Si je n’étais pas guédé de vers, je crois que j’en ferais pour M. de Laudon. La prise de Schweidnitz[1] me paraît la plus belle action de toute la guerre, et celle que l’on fait aux jésuites me paraît vive.

Il me vint ces jours passés un jésuite portugais qui me dit qu’il sortait de l’Italie, parce qu’ils y étaient trop mal venus. Il me demanda de l’emploi dans ma maison : cela me fit souvenir de l’aumônier Poussatin[2]. Je lui proposai d’être laquais, il accepta ; et sans Mme Denis, qui n’en voulut point, il aurait eu l’honneur de vous servir à boire à votre passage. C’est dommage que cette affaire soit manquée.

Je vous présente mon très-tendre respect.


4719. — À M. LE MARÉCHAL DUC DE RICHELIEU.
À Ferney, 25 octobre.

Vous dites, monseigneur le maréchal, que mes lettres ne sont point gaies. M. le duc de Villars m’en a averti ; mais il se porte bien, il digère, il s’en retourne gros et gras. Ce n’est guère qu’à ces conditions qu’on est de bonne humeur. D’ailleurs il n’a rien à faire, et moi, je compile, compile. Je veux laisser un petit monument des sottises humaines, à commencer par notre guerre, et à finir par Malagrida. Si je ne vous écris point, j’écris au moins quelques pages sur votre compte. Vous clorez, s’il vous plaît, le siècle de Louis XIV, car vous êtes né sous lui ; vous êtes du bon temps. Songez donc qu’un homme qui vit dans les Alpes, qui fait de l’histoire et des tragédies, doit être un homme un peu sérieux.
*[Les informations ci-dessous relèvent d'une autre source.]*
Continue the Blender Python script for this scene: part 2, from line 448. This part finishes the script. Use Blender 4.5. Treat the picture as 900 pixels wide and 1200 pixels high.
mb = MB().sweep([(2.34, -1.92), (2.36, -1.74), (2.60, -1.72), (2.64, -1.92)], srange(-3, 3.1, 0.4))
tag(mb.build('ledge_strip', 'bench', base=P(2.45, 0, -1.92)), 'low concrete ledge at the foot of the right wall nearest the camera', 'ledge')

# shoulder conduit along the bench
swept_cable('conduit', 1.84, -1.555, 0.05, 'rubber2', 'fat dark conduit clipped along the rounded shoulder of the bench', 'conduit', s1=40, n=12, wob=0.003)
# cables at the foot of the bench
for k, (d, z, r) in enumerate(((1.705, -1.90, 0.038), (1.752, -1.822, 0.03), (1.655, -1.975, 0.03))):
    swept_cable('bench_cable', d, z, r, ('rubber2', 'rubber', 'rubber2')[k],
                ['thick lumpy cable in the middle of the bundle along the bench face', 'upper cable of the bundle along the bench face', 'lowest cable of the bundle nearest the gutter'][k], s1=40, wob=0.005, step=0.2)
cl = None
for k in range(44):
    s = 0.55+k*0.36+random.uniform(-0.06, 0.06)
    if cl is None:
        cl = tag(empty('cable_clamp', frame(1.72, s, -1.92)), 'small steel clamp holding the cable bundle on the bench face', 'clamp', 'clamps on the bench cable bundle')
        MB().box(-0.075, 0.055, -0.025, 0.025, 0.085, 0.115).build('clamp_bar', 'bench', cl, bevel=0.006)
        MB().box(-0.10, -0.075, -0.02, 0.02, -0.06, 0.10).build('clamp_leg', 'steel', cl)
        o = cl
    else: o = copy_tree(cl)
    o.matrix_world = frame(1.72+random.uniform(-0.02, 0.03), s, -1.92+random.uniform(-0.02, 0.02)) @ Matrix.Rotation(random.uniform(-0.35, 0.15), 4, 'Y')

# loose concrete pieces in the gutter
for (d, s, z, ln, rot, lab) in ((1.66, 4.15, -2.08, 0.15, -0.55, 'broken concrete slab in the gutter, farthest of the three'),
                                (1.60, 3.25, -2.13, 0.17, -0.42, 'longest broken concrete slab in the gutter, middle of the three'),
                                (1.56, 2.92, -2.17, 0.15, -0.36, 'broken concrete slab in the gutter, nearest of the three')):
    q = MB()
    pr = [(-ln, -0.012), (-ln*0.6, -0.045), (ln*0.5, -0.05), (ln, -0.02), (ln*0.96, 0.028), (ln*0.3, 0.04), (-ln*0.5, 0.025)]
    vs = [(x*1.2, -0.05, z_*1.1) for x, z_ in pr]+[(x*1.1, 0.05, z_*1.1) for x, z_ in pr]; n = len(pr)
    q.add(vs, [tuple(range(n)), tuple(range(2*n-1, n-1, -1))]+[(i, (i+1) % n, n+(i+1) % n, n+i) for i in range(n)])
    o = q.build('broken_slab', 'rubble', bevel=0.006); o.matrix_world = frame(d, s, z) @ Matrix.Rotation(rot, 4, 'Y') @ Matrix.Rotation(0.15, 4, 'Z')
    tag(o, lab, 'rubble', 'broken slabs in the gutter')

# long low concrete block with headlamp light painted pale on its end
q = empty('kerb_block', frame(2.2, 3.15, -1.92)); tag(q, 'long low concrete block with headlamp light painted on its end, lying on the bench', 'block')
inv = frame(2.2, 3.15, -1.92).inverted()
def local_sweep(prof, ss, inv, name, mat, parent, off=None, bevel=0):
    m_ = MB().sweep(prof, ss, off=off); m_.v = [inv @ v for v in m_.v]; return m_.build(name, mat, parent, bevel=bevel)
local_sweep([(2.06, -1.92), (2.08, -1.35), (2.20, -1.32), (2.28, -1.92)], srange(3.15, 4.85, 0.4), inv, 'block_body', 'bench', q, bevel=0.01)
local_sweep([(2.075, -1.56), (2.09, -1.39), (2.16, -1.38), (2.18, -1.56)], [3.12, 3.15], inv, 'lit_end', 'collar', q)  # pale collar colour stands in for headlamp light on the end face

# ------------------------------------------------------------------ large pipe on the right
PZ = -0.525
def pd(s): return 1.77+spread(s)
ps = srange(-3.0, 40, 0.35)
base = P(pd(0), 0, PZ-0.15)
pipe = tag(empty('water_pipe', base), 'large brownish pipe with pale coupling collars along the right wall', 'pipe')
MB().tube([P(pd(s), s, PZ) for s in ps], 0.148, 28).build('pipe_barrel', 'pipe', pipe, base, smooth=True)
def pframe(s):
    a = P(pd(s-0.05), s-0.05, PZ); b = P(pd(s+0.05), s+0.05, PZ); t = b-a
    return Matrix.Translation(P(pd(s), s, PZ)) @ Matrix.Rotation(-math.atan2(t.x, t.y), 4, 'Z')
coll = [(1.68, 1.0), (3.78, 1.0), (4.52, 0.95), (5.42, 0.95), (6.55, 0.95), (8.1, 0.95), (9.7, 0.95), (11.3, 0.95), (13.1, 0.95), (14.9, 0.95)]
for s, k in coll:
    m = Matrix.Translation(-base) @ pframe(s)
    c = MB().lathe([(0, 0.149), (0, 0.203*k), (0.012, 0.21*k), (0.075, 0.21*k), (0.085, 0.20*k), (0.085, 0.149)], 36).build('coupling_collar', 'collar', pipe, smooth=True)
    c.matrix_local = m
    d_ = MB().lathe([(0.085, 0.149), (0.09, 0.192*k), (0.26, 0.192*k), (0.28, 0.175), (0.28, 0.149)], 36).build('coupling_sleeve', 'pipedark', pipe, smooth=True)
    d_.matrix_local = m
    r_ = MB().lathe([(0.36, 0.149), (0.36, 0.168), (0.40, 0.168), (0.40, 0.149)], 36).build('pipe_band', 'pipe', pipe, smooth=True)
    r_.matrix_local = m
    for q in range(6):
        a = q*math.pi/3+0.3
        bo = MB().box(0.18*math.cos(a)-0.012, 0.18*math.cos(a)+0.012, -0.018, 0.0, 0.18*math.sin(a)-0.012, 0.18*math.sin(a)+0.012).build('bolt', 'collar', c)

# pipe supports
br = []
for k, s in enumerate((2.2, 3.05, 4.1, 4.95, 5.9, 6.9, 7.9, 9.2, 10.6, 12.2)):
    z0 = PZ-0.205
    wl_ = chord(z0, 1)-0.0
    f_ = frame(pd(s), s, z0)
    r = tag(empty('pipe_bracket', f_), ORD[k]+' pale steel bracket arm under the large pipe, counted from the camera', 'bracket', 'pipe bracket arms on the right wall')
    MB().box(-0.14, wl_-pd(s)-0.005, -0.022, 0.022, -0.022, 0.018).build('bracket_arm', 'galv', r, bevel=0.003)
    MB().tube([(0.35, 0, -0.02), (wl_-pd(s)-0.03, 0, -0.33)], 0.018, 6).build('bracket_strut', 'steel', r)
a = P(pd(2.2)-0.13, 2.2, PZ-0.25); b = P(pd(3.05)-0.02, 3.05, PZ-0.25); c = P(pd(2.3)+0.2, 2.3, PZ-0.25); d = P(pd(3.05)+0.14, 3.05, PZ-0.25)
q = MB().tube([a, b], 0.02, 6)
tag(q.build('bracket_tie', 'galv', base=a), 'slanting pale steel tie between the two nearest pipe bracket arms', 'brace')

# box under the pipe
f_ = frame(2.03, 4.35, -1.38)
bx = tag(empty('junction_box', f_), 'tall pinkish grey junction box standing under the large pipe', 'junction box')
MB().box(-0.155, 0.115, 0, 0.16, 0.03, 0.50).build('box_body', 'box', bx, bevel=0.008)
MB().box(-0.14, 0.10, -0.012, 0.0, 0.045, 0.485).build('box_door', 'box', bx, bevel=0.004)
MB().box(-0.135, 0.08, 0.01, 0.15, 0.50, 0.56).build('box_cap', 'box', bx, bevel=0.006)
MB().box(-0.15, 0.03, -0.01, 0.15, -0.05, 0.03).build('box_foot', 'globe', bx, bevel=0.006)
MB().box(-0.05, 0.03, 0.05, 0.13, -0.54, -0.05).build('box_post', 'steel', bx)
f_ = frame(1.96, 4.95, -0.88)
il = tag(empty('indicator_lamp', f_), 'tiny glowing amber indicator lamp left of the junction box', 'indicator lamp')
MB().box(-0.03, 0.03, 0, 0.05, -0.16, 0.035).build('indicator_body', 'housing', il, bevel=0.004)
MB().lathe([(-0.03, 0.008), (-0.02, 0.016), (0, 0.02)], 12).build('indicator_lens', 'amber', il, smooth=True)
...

Je ne vous ennuie point de mes rêveries, car vous, qui êtes très-gai, vous affubleriez votre serviteur de quelque bonne plaisanterie qui dérangerait ma gravité.

On dit qu’il ne faut pas pendre le prédicant de Caussade[3], parce que c’en serait trop de griller des jésuites à Lisbonne, et de pendre des pasteurs évangéliques en France. Je m’en remets sur cela à votre conscience.

  1. Prise par les Autrichiens en 1757, reprise par le roi de Prusse en 1758, emportée de surprise et d’assaut par Laudon, le 1er octobre 1761.
  2. Mémoires de Gramont, chap. viii.
  3. Il fut pendu : voyez le Récit fidèle de la mort édifiante de M. Rochette, ministre en France, exécuté à Toulouse le 18 février 1762, pour causes de religion. La Haye, 1762, in-8°.